Codific has outlined a set of security priorities it expects organisations to put in place during 2026, as boards face rising scrutiny of cyber risk and regulators add overlapping compliance demands.

The company said security leaders should set measurable commitments that stand up to executive review and audit. It pointed to shifts in attacker behaviour, higher exposure through suppliers and software services, and new expectations around governance and reporting.

"Shift left is shifting up in the organization as the ROI on different security initiatives become more salient and are scrutinized. In 2026 we see more data driven security initiatives making their way up the chain of command," said Dag Flachet, Co-Founder, Codific.

Flachet also serves as a Board Member and Professor at Geneva Business School. He works on organisational security practices and contributes to OWASP projects and regulatory guidance related to the Cyber Resilience Act, according to Codific.

Threat picture

Codific cited recent industry reporting that points to continued pressure on manufacturing and a sustained focus on credential misuse. IBM X-Force data puts manufacturing as the most targeted sector for a fourth year, at 26% of incidents. The same data set lists exploitation of public-facing applications and valid accounts as leading attack vectors at 30%, followed by phishing at 25% and external remote services at 11%.

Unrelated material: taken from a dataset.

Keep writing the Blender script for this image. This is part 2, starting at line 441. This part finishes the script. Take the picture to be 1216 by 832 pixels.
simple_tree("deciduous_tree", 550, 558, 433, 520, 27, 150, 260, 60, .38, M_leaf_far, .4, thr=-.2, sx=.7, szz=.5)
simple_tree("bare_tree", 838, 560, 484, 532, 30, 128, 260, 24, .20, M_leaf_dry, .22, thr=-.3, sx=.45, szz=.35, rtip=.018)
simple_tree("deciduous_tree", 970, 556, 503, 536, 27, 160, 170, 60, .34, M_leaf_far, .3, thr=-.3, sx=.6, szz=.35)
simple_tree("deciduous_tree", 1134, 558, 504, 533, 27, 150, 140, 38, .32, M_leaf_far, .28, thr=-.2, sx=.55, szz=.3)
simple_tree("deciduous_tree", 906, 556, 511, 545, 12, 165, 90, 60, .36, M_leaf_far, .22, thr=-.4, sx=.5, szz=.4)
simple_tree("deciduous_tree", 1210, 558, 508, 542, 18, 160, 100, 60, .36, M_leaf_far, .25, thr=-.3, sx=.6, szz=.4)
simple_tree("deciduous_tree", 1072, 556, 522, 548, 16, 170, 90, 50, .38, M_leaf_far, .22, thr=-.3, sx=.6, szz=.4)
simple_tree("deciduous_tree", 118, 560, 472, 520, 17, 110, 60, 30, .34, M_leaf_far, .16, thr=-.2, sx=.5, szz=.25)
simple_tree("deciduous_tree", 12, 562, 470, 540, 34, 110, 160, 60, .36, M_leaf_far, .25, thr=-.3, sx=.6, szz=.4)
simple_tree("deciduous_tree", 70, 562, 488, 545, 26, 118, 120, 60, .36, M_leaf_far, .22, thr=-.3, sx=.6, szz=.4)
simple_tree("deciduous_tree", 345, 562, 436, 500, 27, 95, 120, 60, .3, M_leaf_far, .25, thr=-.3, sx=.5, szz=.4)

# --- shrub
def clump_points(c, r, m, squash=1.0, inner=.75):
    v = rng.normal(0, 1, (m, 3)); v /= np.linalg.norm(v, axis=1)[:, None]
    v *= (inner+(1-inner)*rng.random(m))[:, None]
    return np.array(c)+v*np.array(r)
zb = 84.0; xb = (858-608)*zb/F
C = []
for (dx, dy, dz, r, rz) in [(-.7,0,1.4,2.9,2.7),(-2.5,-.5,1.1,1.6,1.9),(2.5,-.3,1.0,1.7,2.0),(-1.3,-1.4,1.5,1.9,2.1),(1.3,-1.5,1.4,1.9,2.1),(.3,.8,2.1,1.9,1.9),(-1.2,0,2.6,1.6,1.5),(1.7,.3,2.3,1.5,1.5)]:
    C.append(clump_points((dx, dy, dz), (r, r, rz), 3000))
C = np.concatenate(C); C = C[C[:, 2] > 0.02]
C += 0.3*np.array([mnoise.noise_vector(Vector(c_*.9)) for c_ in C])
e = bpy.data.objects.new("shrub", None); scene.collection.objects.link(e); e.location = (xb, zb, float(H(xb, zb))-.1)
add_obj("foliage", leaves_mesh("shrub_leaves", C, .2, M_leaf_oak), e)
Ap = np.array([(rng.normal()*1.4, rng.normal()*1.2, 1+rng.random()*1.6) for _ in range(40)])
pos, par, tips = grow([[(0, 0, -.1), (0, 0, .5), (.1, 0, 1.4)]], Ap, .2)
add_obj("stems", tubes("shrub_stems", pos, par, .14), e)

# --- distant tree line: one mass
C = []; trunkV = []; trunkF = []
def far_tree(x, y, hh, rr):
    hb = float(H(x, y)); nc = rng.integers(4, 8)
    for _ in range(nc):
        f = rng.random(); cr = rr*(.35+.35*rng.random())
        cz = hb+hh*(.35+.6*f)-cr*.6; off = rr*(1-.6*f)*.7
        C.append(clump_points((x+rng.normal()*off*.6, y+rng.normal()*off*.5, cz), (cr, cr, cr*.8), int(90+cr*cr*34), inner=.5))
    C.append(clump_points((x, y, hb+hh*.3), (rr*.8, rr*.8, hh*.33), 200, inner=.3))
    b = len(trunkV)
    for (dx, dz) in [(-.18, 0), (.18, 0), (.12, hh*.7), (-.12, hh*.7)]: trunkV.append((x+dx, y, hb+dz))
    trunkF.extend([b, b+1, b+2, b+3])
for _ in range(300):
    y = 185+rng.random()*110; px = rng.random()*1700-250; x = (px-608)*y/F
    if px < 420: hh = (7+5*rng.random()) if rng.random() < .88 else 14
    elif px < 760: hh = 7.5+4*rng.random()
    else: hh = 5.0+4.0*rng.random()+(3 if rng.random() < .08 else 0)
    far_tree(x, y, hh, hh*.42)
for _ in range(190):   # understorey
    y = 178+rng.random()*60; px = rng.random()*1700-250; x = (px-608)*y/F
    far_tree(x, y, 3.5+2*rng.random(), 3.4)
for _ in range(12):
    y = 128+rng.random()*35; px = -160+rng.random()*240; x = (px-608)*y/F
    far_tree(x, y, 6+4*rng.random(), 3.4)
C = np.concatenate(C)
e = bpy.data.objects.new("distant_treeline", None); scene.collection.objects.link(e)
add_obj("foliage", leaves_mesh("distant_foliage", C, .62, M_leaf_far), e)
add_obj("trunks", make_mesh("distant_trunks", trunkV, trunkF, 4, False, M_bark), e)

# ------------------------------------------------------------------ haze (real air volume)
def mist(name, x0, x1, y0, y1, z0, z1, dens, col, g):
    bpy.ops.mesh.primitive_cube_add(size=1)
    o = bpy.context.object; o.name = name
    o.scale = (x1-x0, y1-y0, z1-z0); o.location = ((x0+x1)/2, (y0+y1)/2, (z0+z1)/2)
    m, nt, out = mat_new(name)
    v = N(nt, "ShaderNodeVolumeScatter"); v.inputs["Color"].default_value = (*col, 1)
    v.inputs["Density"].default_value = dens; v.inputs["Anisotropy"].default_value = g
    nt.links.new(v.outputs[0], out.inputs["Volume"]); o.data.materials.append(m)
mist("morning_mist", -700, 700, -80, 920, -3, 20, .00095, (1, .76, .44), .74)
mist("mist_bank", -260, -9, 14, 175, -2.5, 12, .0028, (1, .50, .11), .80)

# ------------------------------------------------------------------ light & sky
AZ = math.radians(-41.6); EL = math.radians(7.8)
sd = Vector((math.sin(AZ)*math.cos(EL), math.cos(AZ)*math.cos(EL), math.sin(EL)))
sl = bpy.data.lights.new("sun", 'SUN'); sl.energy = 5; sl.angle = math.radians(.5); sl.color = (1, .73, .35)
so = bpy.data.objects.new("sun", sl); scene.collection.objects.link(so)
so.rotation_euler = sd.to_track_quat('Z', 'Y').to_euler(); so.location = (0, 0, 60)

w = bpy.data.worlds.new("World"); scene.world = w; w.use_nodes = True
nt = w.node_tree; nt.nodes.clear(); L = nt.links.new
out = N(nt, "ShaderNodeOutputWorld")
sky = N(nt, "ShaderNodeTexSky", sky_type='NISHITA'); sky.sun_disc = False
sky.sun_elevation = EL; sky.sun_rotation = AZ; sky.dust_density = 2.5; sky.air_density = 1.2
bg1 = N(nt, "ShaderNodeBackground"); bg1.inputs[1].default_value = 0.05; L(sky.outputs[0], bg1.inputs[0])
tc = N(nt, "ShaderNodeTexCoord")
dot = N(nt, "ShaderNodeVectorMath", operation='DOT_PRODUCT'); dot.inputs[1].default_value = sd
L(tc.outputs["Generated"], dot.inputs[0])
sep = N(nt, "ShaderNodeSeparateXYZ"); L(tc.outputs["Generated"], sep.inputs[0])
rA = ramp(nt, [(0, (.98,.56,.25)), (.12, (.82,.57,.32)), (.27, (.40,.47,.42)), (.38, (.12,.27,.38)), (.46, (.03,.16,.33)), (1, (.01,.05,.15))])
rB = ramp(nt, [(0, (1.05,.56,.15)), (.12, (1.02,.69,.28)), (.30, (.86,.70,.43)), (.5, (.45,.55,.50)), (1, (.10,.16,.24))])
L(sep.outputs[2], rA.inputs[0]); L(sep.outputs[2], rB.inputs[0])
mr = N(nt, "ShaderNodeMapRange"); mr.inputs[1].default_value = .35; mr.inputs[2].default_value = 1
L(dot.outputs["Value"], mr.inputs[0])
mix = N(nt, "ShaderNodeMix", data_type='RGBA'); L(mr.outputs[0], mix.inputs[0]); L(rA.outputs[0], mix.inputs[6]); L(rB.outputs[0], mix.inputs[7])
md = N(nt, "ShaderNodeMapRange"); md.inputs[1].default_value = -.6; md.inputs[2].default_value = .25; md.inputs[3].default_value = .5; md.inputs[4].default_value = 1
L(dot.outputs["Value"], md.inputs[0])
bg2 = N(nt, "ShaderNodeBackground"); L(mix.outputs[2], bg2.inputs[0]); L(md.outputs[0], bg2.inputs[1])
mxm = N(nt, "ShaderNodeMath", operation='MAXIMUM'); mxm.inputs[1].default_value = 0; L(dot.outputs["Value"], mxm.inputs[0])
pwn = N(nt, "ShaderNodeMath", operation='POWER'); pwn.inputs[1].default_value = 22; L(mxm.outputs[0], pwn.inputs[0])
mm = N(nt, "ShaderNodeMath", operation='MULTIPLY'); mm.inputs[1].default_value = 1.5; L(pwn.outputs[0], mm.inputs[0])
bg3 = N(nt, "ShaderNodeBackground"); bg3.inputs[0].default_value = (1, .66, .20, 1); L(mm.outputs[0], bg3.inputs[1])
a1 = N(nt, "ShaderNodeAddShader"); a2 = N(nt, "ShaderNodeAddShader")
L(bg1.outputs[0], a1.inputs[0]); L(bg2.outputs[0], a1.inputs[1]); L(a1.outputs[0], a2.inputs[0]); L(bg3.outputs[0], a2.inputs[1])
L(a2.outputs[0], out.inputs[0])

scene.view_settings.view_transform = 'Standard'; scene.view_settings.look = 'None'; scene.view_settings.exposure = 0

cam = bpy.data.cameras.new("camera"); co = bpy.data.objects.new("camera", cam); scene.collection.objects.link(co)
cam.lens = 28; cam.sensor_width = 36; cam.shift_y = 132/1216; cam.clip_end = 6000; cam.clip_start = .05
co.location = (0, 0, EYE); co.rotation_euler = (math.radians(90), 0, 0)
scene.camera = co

Vendor and supply chain exposure has also gained prominence in incident analysis. Verizon's 2025 Data Breach Investigations Report found that third-party involvement in breaches has risen to 30% across more than 22,000 security incidents reviewed. That figure indicates that roughly one in three breaches now involves external parties such as suppliers, partners, or service providers.

Ransomware patterns have also changed in ways that affect incident response planning. Verizon reported a rise in extortion-only attacks where criminals steal data and threaten disclosure without encrypting systems. It reported an increase from 3% to 10%.

Compliance teams also face a more complex environment. Codific cited Gartner's audit predictions that identify cybersecurity and data governance as leading themes in audit plans for 2026. It pointed to multiple frameworks that organisations may need to address in parallel, including the NIS 2 Directive, the EU AI Act, GDPR amendments, and SEC cybersecurity disclosure rules.

Preemptive focus

Codific's first proposed priority centres on what it described as preemptive cybersecurity. It cited Gartner research that lists preemptive cybersecurity as a strategic technology trend for 2026 and predicts that by 2030 such solutions will account for half of all security spending.

The company said organisations have started to invest more in approaches that anticipate threats earlier in the attack cycle. It listed methods such as behavioural analytics, anomaly detection, threat intelligence integration, and deception technologies.

Identity governance

The company's second priority addresses identity and access governance. Codific linked the recommendation to the prevalence of attacks that involve valid credentials. It said organisations now operate with data spread across cloud services, endpoints and third-party systems, which reduces the effectiveness of perimeter security models.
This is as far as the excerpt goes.